What? Solar panels are cheap and little to no maintenance. Even though wildly inefficient, I opted to heat water using PV instead of a solar hot water because of how low complexity it is.
Also, nowhere in the article does it mention growing these artificial leaves, they probably need to be manufactured.
Solar panels have a limited lifespan, decrease in efficiency over time, and also get ruined when things like hail happens. This doesn't mean PVs are a bad idea, but it's not accurate to say they have little to no maintenance.
20 year solar panels just loose 5-10% capacity and degradation slows over time the reason most people replace them today is 20 year old panels were 200w where as today panels are 5-600w.
'Replace every 15-20 years' is not maintenance. Neither is replacement in the case of catastrophic weather events that'll have you replacing all your windows as well. The only 'maintenance' solar panels benefit from (which is still entirely optional) is occasional cleaning.

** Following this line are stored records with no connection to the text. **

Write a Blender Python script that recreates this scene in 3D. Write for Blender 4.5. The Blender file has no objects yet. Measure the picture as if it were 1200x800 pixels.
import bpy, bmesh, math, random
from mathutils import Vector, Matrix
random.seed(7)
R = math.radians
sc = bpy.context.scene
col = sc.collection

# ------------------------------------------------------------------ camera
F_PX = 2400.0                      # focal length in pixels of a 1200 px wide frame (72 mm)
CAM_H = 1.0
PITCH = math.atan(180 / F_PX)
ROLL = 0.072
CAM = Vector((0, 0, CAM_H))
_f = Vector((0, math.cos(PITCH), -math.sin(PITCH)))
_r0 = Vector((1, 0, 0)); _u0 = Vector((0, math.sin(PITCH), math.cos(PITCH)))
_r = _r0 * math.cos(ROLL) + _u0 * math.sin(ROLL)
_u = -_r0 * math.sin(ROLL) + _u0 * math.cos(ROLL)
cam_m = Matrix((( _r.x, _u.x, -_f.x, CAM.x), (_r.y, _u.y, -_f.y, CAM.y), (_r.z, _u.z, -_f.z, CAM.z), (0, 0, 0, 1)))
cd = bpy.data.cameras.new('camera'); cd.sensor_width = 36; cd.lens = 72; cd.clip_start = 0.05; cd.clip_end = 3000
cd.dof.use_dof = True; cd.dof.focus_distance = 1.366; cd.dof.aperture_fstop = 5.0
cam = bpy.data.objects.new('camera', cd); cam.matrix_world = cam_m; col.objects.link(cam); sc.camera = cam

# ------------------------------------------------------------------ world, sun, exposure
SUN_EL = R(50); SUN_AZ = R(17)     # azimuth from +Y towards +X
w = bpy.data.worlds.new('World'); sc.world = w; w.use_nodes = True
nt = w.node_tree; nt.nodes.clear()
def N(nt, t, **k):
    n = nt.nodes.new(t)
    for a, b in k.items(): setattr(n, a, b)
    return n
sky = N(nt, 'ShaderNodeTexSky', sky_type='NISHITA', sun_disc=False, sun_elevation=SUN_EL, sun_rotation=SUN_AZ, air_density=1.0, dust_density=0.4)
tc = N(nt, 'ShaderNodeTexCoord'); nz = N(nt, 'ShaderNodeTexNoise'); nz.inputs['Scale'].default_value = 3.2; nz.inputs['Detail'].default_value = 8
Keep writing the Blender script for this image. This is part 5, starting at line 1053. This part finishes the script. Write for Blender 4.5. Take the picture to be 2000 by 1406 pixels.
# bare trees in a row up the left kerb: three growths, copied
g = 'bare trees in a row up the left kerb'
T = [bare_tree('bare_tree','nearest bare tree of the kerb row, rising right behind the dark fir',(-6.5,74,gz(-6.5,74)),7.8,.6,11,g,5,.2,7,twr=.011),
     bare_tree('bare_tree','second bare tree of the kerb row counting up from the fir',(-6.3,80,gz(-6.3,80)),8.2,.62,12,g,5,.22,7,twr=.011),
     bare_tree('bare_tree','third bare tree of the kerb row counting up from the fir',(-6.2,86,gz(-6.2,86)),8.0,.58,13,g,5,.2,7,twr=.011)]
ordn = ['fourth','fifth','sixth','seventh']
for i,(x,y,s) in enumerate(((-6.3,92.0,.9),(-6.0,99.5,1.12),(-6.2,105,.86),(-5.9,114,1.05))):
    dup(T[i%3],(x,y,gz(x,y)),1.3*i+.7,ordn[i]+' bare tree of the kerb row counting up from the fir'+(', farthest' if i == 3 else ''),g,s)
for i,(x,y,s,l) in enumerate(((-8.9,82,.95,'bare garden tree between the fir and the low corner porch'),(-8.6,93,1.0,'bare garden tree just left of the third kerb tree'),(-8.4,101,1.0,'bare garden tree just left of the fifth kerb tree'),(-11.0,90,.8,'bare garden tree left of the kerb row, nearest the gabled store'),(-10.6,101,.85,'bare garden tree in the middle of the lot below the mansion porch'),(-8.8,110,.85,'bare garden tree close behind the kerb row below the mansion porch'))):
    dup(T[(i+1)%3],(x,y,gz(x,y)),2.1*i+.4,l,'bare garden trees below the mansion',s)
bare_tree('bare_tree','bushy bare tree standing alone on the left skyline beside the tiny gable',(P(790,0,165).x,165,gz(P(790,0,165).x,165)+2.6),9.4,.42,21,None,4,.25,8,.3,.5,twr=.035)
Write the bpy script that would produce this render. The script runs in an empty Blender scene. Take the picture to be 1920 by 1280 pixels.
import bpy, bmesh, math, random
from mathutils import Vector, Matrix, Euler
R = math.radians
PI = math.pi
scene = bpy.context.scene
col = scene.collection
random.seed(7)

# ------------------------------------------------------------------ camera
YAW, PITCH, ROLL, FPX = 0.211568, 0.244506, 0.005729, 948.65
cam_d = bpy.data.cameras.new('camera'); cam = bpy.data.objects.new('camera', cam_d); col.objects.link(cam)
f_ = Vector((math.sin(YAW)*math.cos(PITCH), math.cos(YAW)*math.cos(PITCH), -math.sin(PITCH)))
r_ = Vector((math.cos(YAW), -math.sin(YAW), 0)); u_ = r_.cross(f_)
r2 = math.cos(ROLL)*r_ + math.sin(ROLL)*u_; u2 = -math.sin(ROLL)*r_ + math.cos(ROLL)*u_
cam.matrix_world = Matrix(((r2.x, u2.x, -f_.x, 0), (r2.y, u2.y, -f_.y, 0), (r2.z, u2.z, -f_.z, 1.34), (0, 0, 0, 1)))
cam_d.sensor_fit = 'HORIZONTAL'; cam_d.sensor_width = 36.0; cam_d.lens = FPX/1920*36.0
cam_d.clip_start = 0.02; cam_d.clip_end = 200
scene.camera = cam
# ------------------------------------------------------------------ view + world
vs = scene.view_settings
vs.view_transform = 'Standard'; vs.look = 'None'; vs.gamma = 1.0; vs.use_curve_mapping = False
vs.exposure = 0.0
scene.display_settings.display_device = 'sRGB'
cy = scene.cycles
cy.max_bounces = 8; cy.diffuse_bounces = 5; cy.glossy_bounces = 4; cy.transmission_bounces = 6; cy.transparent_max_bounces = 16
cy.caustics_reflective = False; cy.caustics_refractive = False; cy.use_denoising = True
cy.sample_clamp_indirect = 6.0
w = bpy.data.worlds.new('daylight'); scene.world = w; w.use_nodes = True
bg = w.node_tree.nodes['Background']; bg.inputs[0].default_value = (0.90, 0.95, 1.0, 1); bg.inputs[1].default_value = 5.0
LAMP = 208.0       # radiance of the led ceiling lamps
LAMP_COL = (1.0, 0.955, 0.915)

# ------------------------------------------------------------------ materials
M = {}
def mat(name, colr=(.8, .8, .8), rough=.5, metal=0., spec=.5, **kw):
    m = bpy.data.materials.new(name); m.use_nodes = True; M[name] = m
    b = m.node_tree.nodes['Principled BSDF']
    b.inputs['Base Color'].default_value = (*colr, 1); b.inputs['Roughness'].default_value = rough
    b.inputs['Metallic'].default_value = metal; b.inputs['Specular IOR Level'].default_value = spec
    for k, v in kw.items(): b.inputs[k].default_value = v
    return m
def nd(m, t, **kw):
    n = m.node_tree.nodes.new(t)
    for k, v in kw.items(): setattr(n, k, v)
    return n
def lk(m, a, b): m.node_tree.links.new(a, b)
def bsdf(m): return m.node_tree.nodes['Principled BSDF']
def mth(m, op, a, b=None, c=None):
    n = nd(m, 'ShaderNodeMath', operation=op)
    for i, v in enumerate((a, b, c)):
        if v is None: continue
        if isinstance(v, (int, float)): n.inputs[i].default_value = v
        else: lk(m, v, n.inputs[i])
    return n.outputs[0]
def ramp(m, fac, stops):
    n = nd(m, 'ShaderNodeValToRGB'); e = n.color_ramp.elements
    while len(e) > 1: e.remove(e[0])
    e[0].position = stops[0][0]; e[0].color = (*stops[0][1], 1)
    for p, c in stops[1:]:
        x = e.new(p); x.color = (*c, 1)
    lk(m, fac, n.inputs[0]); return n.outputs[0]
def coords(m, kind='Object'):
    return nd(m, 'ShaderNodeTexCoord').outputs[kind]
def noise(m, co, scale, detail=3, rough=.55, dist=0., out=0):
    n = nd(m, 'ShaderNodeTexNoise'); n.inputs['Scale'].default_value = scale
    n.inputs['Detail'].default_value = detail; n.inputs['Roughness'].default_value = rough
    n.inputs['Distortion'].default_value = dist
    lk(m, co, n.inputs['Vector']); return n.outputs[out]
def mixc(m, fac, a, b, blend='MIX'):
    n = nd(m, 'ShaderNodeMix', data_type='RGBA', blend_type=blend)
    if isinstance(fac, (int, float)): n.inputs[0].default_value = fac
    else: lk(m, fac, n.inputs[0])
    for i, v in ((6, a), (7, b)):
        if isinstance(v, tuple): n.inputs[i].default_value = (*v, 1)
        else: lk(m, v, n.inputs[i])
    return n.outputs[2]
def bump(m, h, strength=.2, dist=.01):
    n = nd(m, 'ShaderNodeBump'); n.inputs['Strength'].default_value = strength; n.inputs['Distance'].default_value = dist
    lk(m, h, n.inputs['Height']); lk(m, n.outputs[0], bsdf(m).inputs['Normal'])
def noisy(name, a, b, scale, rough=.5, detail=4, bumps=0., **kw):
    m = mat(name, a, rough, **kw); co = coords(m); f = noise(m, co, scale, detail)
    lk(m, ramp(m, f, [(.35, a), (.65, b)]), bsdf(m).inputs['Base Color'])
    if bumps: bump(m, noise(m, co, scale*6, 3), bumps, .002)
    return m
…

Sure but how do these artificial leaves fare when analyzed with the same criteria? Presumably worse, given that solar panels are (roughly speaking) nothing more than a few sheets of material laminated between glass panels.
Artificial leaf is an alternative term for extra complicated solar panel.
If you ignore the nice "Artistic depiction of an artificial tree" it looks like this will also be "few sheets of material laminated between glass panels", but I'm worry it will also need plumbing for the water and output gas.